Sólo resuena en el cántico de la Virgen una condición: no encuentra al Señor, construirá sin cimientos, quién se le acerca soberbio, rico y poderoso, el que no lo necesita porque ha fiado su vida ya a otros recursos, a otras riquezas, a otros poderes. Pidamos al Señor no caer en esta tentación, tan antigua como Adán, pero muy contemporánea en un mundo en que, a menudo, se pone el orgullo muy conscientemente en sí mismo, en el poder, la técnica y la riqueza, que permitirían dominar todas las cosas, hacerse y bastarse a sí mismos.
Que esta tentación no encuentre escucha en nuestro corazón. Alegrémonos, con María, del amor del Señor, de su mirada sobre nosotros; pongamos nuestro orgullo, con Pablo, en que ha muerto en la cruz por nuestra salvación; valoremos y acojamos con inmenso agradecimiento el don de la indulgencia, que brilla de nuevo en esta Catedral; adoremos a Jesús Sacramentado, Salvador nuestro.

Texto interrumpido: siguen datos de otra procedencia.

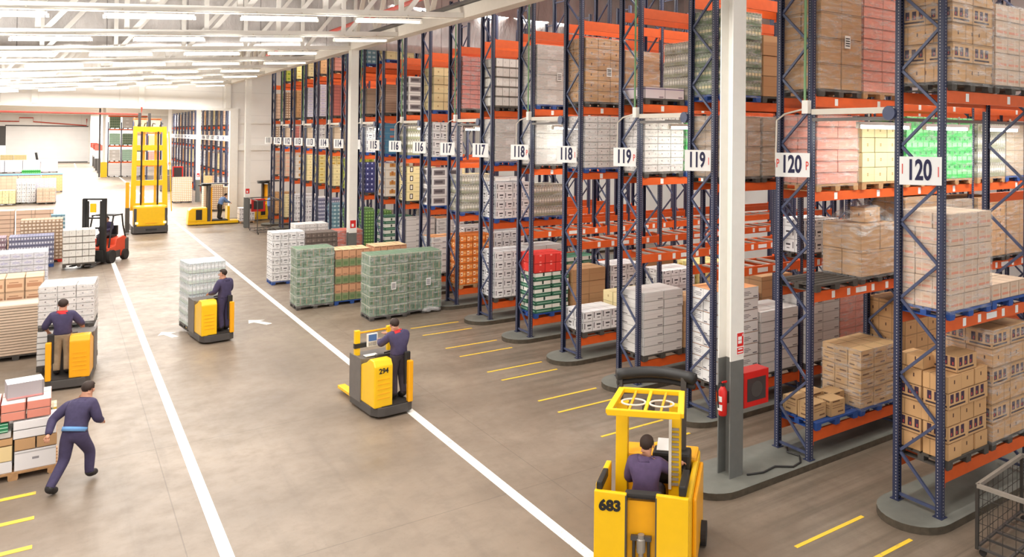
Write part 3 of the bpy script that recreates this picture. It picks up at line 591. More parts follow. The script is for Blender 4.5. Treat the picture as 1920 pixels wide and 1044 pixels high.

Porque Él enaltece a los humildes y a los hambrientos los colma de bienes. Su amor nos enaltece definitivamente, y de este amor indefectible lo esperamos todo, reconciliación, indulgencia, vida nueva y eterna. Y este amor queremos valorar por encima aún de sus propios dones; porque amor sólo con amor se paga, y ninguna otra respuesta es digna del amor, aunque el nuestro sea como el de la criatura a su Creador. Amemos a Dios, al Señor Jesús, reconozcamos sus dones y no olvidemos darle gracias.
Para ello, pidamos a la Virgen María su ayuda. Ella ha sabido ver las obras grandes del Dios poderosos; nosotros, pecadores, las percibimos mucho menos. Pero Ella está presente también en el don de la indulgencia, junto con los méritos de todos los santos, y con su ayuda sabremos reconocer la humildad inmensa del gesto del Señor Jesús que se entregó por nosotros, por nuestra salvación, y podremos responder con el amor de un corazón agradecido al que es el Amor de los amores.
Pidámosle a María Santísima que, como con Isabel y luego con Juan al pie de la cruz, se quede en nuestra casa, en esta Iglesia en la que vivimos y caminamos todos, en la que recibimos –y compartimos– los mejores dones, en la gran Comunión de los santos.
Que Ella nos ayude a buscar siempre con humildad a su Hijo, sobre todo cuando nos reconozcamos pecadores, para cumplir su voluntad, que es, al final, que gocemos y participemos de su Amor, vencedor del pecado y de la muerte, y que lo hagamos presente en el mundo.